Fortgeschrittene Zerrüttung

RAUSSCHMISS Felix Magath ist in Wolfsburg gescheitert. Der Klub entlässt den Trainer und ersetzt ihn durch Amateurcoach Köstner

„Felix Magath möchte nicht, dass der Verein in Mitleidenschaft gezogen wird“

AUS DER PRESSEMITTEILUNG DES VFL WOLFSBURG

AUS WOLFSBURG CHRISTIAN OTTO

Das muntere Wettrennen der Fotografen hatte es in sich. Vorne, am Haupteingang des Stadions, wurde vergeblich auf den letzten offiziellen Schnappschuss von Felix Magath gewartet. Hinten aber, in der Nähe zu den Trainingsplätzen, konnte sein Nachfolger abgelichtet werden. Die Nachricht, dass sich der VfL Wolfsburg von einem der bekanntesten Trainer der Fußball-Bundesliga trennt, hatte sich schnell herumgesprochen. Aber das große Bedauern, das die Entscheider bei dem vom Volkswagen-Konzern bezahlten Klub formulierten, wurde auch von viel Schadenfreude begleitet. Als Lorenz-Günther Köstner, eigentlich Amateurtrainer des Vereins, am Nachmittag die Nachfolge von Magath antrat, war bei Spielern, Fans und Beobachtern auch große Erleichterung spürbar. „Felix Magath möchte nicht, dass der Verein in Mitleidenschaft gezogen wird“, stand in einer Pressemitteilung, die das Desaster in schöne Worte kleiden sollte.

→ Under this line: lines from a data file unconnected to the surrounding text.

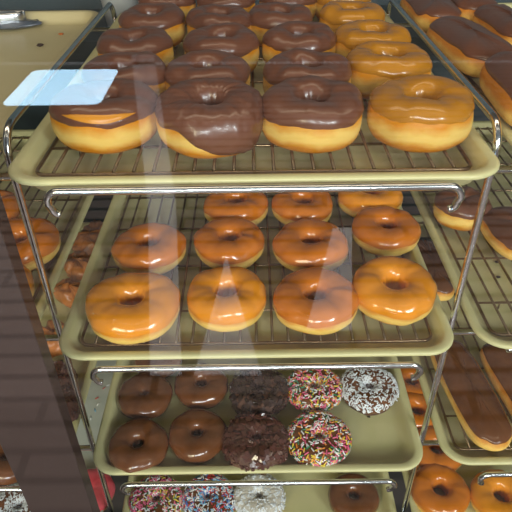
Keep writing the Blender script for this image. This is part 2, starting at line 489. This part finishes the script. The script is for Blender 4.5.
def sprinkles(parent, R, r, h, ph, cols, n=300, seed=1):
    rng = random.Random(seed); b = MB()
    for k in range(n):
        p, e1, e2, nn = scatter(rng, R, r, h, ph, 0.0024, -5, 200)
        an = rng.uniform(0, PI); d = e1 * math.cos(an) + e2 * math.sin(an)
        L = rng.uniform(0.0026, 0.0038); b.cur = rng.randrange(len(cols))
        b.tube([p - d * L, p - d * L * .8, p + d * L * .8, p + d * L], 0.00105, 5)
    o = b.build('sprinkles', [SPR[c] for c in cols], parent); o['kind'] = 'stuff'; return o


def flakes(parent, R, r, h, ph, mat, n=420, seed=1, size=0.0022, name='coconut_flakes', lo=-5, chunky=False):
    rng = random.Random(seed); b = MB()
    for k in range(n):
        p, e1, e2, nn = scatter(rng, R, r, h, ph, 0.0022, lo, 198)
        an = rng.uniform(0, PI); d = e1 * math.cos(an) + e2 * math.sin(an); q = nn.cross(d)
        tilt = rng.uniform(-.5, .5); d = (d + nn * tilt).normalized()
        L = size * rng.uniform(.6, 1.4); W = L * (rng.uniform(.5, .9) if chunky else 0.35); T = L * (0.6 if chunky else .15)
        o = len(b.v)
        for sz in (-1, 1):
            for sx, sy in ((-1, -1), (1, -1), (1, 1), (-1, 1)):
                b.v.append(p + d * (L * sx * rng.uniform(.7, 1.1)) + q * (W * sy * rng.uniform(.7, 1.1)) + nn * (T * sz))
        for f in ((3, 2, 1, 0), (4, 5, 6, 7), (0, 1, 5, 4), (1, 2, 6, 5), (2, 3, 7, 6), (3, 0, 4, 7)): b.face(tuple(o + k2 for k2 in f))
    o = b.build(name, mat, parent, smooth=False); o['kind'] = 'stuff'; return o


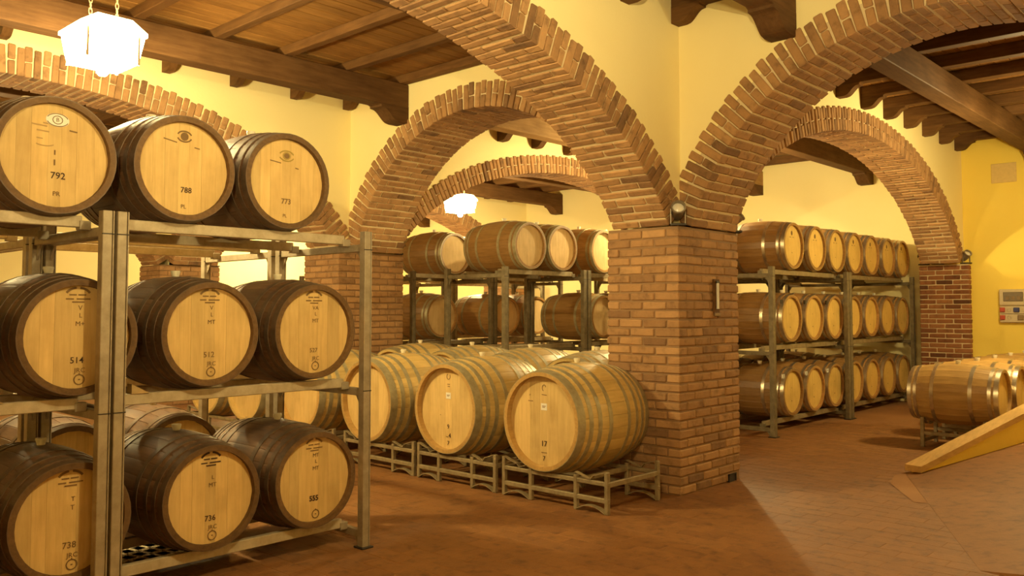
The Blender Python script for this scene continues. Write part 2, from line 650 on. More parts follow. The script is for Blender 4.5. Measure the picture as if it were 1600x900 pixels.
# pillars
p_main = pillar(0, 1.05, 0, 0.76, SPRING, 'big brown brick pillar in the middle between the two nearest arches', hole=0.32)
pillar(0, 1.05, 4.9, 5.66, SPRING, 'brick pillar behind the end post of the near barrel rack')
pillar(8.68, 9.3, 0, 0.76, SPRING, 'dark red brick pillar beside the yellow wall with the socket box', 'brick_red', ('-x',))
pillar(0, 1.05, 9.8, 10.56, SPRING, 'far brick pillar seen under the top shelf of the near rack', faces=())
pillar(8.3, 9.3, 4.9, 5.66, SPRING, 'far brick pillar against the end wall behind the big pillar', faces=())
pillar(8.3, 9.3, 9.8, 10.56, SPRING, 'farthest brick pillar against the end wall', faces=())
pillar(-8.2, -7.35, 0, 0.76, SPRING, 'brick pillar against the side wall at the camera end of the near rack', faces=())
pillar(-8.2, -7.35, -4.95, -4.24, SPRING, 'brick pillar behind the camera', faces=())
pillar(-8.2, -7.35, 4.9, 5.66, SPRING, 'brick pillar against the side wall behind the racks', faces=())
pillar(0, 1.05, -4.95, -4.24, SPRING, 'brick pillar at the camera end of the aisle arch', faces=())

# arches with the walls above them
arch('x', 0.1, 0.66, -3.68, *WIDE, -1, 'wide brick arch rising from the big pillar over the near barrel rack')
arch_wall('wall_left', 'x', 0.1, 0.66, -3.68, *WIDE, XL, 0.2)
arch('y', 0.2, 0.95, -2.07, *NARROW, -1, 'brick arch rising from the big pillar across the open aisle', pitch=0.084)
arch_wall('wall_right', 'y', 0.2, 0.95, -2.07, *NARROW, YF, 0.1)
arch('y', 0.2, 0.95, 2.78, *NARROW, -1, 'round brick arch over the row of big blond casks', pitch=0.084)
arch_wall('wall_middle', 'y', 0.2, 0.95, 2.78, *NARROW, 0.66, 5.0)
arch('x', 4.95, 5.51, -3.66, *WIDE, -1, 'wide brick arch behind the top shelf of the near rack')
arch_wall('wall_back', 'x', 4.95, 5.51, -3.66, *WIDE, XL, 0.2)
arch('x', 0.1, 0.66, 4.77, *WIDE_F, -1, 'wide brick arch over the rack beside the dark red pillar')
arch_wall('wall_right', 'x', 0.1, 0.66, 4.77, *WIDE_F, 0.95, XB)
arch('x', 4.95, 5.51, 4.78, *WIDE_R, -1, 'pale brick arch behind the racks in the back bay')
arch_wall('wall_back', 'x', 4.95, 5.51, 4.78, *WIDE_R, 0.95, XB)
arch('y', 0.2, 0.95, 7.68, *NARROW, -1, 'far brick arch behind the second pillar', 0)
arch_wall('wall_middle', 'y', 0.2, 0.95, 7.68, *NARROW, 5.56, 9.9)
arch('x', 9.9, 10.46, 4.78, *WIDE_R, -1, 'farthest brick arch beside the small distant lamp', 120)
arch_wall('wall_far', 'x', 9.9, 10.46, 4.78, *WIDE_R, 0.95, XB)
arch('x', 9.9, 10.46, -3.66, *WIDE, -1, 'far brick arch hidden behind the near racks', 0)
arch_wall('wall_far', 'x', 9.9, 10.46, -3.66, *WIDE, XL, 0.2)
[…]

Der schnelle Fuhrpark, auf den die Angestellten des VfL Wolfsburg zurückgreifen dürfen, war gestern von besonderer Bedeutung. Wer auch immer die Heimreise antreten wollte – sobald sich das Rolltor an der Südseite des Stadions öffnete, gab einen kräftigen Tritt auf das Gaspedal. Die Flucht vor den unangenehmen Fragen hatte schon zur Mittagszeit begonnen, als durchgesickert war, dass Magath als Allesentscheider beim VfL Wolfsburg gescheitert ist. Francisco Javier Garcia Sanz, der dem Vorstand der Volkswagen AG angehört und deshalb auch den Aufsichtsrat der VfL Wolfsburg Fußball GmbH anführt, hatte den Trubel entfacht. Ein Gespräch des Spaniers mit dem Mannschaftsrat eines Teams, das auf den letzten Tabellenplatz abgerutscht war, dürfte Magath um seine allerletzte Chance zur Besserung gebracht haben. Das Verhältnis zwischen dem strengen Trainer und einer völlig verunsicherten Mannschaft muss so zerrüttet gewesen sein, dass selbst der sonst so Magath-treue VW-Manager keinen Sinn mehr in einer Zusammenarbeit sah.

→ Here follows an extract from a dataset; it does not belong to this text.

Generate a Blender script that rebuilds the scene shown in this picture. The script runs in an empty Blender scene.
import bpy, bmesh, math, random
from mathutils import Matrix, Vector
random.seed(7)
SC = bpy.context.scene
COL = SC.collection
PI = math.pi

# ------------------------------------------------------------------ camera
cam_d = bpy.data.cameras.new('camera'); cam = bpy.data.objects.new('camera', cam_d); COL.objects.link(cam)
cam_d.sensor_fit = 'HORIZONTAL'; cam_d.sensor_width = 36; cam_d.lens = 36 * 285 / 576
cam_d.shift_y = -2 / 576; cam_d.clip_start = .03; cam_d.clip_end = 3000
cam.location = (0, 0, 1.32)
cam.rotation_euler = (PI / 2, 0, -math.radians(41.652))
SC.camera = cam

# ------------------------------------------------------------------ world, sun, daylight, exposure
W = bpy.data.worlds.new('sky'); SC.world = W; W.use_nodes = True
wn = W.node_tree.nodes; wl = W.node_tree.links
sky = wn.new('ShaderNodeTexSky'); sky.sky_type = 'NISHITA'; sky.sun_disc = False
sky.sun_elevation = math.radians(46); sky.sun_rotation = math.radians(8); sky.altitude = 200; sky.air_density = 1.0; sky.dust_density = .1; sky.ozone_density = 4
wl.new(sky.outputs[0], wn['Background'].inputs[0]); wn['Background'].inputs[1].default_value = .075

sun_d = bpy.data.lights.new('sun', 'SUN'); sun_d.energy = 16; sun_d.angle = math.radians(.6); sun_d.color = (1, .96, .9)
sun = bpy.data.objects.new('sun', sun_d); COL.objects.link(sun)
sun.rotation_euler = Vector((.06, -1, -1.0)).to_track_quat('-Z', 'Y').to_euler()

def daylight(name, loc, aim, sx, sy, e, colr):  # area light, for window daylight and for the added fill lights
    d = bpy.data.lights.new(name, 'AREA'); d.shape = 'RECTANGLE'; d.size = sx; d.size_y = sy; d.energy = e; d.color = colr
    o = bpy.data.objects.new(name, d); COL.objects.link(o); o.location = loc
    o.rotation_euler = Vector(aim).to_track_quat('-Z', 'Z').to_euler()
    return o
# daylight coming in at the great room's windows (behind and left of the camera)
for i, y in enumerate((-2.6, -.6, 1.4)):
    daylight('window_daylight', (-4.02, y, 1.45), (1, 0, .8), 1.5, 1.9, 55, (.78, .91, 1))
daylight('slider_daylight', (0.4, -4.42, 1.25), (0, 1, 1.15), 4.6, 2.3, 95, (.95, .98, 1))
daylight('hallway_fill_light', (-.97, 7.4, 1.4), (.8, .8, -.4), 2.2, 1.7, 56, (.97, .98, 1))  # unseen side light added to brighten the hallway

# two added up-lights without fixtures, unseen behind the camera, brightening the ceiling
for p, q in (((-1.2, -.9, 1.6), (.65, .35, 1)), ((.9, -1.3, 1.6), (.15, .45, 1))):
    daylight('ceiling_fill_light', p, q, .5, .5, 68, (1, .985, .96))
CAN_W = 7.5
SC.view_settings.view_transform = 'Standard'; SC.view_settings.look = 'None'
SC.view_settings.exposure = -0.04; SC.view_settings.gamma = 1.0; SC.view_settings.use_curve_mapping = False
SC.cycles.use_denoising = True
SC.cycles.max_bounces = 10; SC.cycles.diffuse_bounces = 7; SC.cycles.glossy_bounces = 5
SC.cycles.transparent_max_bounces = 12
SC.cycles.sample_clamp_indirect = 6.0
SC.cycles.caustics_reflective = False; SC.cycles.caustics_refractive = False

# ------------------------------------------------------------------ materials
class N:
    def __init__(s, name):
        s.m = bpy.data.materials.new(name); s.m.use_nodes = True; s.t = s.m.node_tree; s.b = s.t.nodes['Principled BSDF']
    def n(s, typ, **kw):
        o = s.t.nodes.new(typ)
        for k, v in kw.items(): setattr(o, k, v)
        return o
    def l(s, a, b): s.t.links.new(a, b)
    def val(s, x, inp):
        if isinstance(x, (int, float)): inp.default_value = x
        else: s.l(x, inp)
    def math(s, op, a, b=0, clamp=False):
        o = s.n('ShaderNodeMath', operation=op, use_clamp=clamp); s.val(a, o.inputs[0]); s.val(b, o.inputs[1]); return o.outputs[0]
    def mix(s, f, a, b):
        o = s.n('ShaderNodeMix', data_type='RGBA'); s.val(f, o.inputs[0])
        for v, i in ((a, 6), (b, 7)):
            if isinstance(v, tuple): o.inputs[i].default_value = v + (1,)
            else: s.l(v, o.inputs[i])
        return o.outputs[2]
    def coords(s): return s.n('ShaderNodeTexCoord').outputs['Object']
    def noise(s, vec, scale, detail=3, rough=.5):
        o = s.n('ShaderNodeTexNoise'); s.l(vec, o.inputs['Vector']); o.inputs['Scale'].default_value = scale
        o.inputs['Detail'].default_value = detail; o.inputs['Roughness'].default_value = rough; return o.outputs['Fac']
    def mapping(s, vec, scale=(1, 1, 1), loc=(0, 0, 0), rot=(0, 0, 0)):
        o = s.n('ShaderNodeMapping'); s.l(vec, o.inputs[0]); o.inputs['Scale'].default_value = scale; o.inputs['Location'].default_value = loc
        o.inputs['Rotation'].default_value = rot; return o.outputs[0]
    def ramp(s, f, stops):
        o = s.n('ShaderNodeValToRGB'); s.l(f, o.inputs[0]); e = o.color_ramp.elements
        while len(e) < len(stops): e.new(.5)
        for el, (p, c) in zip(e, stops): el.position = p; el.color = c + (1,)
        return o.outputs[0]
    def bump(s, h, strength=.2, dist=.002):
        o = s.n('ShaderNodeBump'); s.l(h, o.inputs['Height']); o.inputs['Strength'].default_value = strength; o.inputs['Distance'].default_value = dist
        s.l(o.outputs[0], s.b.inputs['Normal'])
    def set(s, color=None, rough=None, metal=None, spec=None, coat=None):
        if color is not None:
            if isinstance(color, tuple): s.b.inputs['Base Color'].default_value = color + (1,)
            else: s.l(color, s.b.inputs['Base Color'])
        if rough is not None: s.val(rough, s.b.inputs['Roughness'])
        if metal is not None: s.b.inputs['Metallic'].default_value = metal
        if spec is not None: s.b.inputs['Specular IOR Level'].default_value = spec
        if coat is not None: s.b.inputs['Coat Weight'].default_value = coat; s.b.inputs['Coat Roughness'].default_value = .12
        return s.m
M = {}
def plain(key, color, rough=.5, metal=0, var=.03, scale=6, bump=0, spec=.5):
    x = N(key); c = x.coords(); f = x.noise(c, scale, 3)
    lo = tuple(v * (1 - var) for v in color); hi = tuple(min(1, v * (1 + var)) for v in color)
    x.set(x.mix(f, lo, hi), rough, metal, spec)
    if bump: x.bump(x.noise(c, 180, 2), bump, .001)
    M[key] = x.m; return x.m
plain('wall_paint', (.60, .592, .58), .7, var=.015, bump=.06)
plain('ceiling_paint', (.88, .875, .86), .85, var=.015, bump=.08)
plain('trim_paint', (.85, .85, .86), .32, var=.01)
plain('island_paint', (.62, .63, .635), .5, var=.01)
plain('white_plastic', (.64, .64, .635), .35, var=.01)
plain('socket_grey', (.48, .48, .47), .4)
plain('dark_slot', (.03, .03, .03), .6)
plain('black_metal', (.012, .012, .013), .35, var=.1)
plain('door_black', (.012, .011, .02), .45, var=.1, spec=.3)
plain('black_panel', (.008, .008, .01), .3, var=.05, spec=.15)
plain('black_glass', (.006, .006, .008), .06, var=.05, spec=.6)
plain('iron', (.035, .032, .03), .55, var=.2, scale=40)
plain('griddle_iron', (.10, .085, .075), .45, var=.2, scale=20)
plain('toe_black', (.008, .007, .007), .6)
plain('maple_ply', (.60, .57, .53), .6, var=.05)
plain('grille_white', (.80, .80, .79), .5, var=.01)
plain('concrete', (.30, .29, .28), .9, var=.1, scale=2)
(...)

Der Versuch, mithilfe von Köstner einen sportlichen und zwischenmenschlichen Scherbenhaufen zusammenzukehren, kommt einer Offenbarung gleich. Seit mehr als drei Jahren suchen die VW-Entscheider und ihre sportive Tochter einen Weg, um den Erfolg dauerhaft nach Wolfsburg zu zwingen. Aber seit der Meisterschaft im Mai 2009, die Magath mithilfe des genialen Sturmduos Edin Dzeko und Grafite möglich gemacht hatte, sind die Verantwortlichen von einer Fehlentscheidung zur nächsten geeilt. Armin Veh war als direkter Nachfolger von Magath gescheitert. Mit Dieter Hoeneß durfte sich ein Routinier als Manager versuchen, der auch nicht zur Besserung beitragen konnte. Der Engländer Steve McClaren und die Interimslösung Pierre Littbarski konnten nur ganz kurz wirken, bis Magath zurückgeholt wurde.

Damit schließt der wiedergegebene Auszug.